Non prima dell’agosto 2018.
Nessuno sconto, nessuna illusione di poter avere agevolazioni in senso accelerante. La sentenza-scadenza è scritta, per i marò. Si tratta della data prevista per la fine della procedura arbitrale tra Italia e India: quella che, naturalmente, riguarda la giurisdizione sullo spinoso caso Latorre-Girone.
A spostare, per l’ennesima volta, i termini ultimi per la conclusione di un tormento (umano, ma anche politico, ma anche giudiziario) che sembra infinito ci ha pensato, lunedì 18 gennaio, il Tribunale arbitrale dell’Aja che, nel corso della prima riunione procedurale del nuovo anno, ha definito un calendario che non lascia scampo. Calendario pubblicato due giorni dopo, quando l’Ansa ne ha dato notizia.
Capitolo rientro in Italia di Salvatore Girone: nel corso della stessa riunione, la corte arbitrale è addivenuta alla decisione di “concedere” una finestra speciale per discutere la questione, messa sul tavolo del tribunale olandese il 12 dicembre dello scorso anno. Se ne parlerà, hanno fatto sapere i giudici, nell’udienza del 30-31 marzo prossimi. La richiesta, come è noto, è quella di ottenere il rimpatrio di Girone e la sua permanenza in Italia per l’intero periodo dell’iter arbitrale.

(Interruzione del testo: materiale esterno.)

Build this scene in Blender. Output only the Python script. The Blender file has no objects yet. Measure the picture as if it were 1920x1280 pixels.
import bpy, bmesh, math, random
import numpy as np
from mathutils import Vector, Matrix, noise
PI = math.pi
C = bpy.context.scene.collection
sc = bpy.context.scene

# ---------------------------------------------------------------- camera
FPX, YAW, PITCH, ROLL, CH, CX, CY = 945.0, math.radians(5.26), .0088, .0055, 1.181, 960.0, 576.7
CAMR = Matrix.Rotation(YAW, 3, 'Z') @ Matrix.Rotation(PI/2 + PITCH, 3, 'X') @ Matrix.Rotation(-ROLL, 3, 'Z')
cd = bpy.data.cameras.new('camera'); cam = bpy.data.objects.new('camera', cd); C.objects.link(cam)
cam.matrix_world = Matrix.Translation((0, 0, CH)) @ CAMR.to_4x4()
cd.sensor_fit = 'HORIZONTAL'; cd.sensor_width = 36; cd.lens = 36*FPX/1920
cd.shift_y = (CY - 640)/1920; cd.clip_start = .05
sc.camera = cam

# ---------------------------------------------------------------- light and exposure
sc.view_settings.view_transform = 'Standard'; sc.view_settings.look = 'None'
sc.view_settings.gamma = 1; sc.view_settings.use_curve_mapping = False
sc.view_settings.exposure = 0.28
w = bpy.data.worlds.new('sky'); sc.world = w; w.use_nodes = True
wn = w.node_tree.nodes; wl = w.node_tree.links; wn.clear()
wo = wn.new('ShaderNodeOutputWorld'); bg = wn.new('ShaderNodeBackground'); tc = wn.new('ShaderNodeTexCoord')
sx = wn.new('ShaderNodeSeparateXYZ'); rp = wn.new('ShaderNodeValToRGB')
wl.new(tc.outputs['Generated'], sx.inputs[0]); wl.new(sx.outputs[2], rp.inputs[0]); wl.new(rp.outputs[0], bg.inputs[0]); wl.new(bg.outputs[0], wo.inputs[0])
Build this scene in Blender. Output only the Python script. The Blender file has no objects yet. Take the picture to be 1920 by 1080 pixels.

A differenza del suo collega di sventura, il tarantino Massimiliano Latorre, tornato in Italia sin dal settembre 2014 a causa delle sue gravi condizioni di salute, il fuciliere barese, da quando è iniziata l’odissea processuale relativa ai fatti dell’Enrica Lexie (parliamo del 2012), è sempre rimasto in India. La scorsa estate una febbre dengue rischiò di compromettere seriamente la sua salute.
Al di là di come di quanto si evolverà ancora la vicenda, la cosa importante, dice il ministro degli Esteri italiano, Paolo Gentiloni, è che “entrambi i marò stiano in Italia”.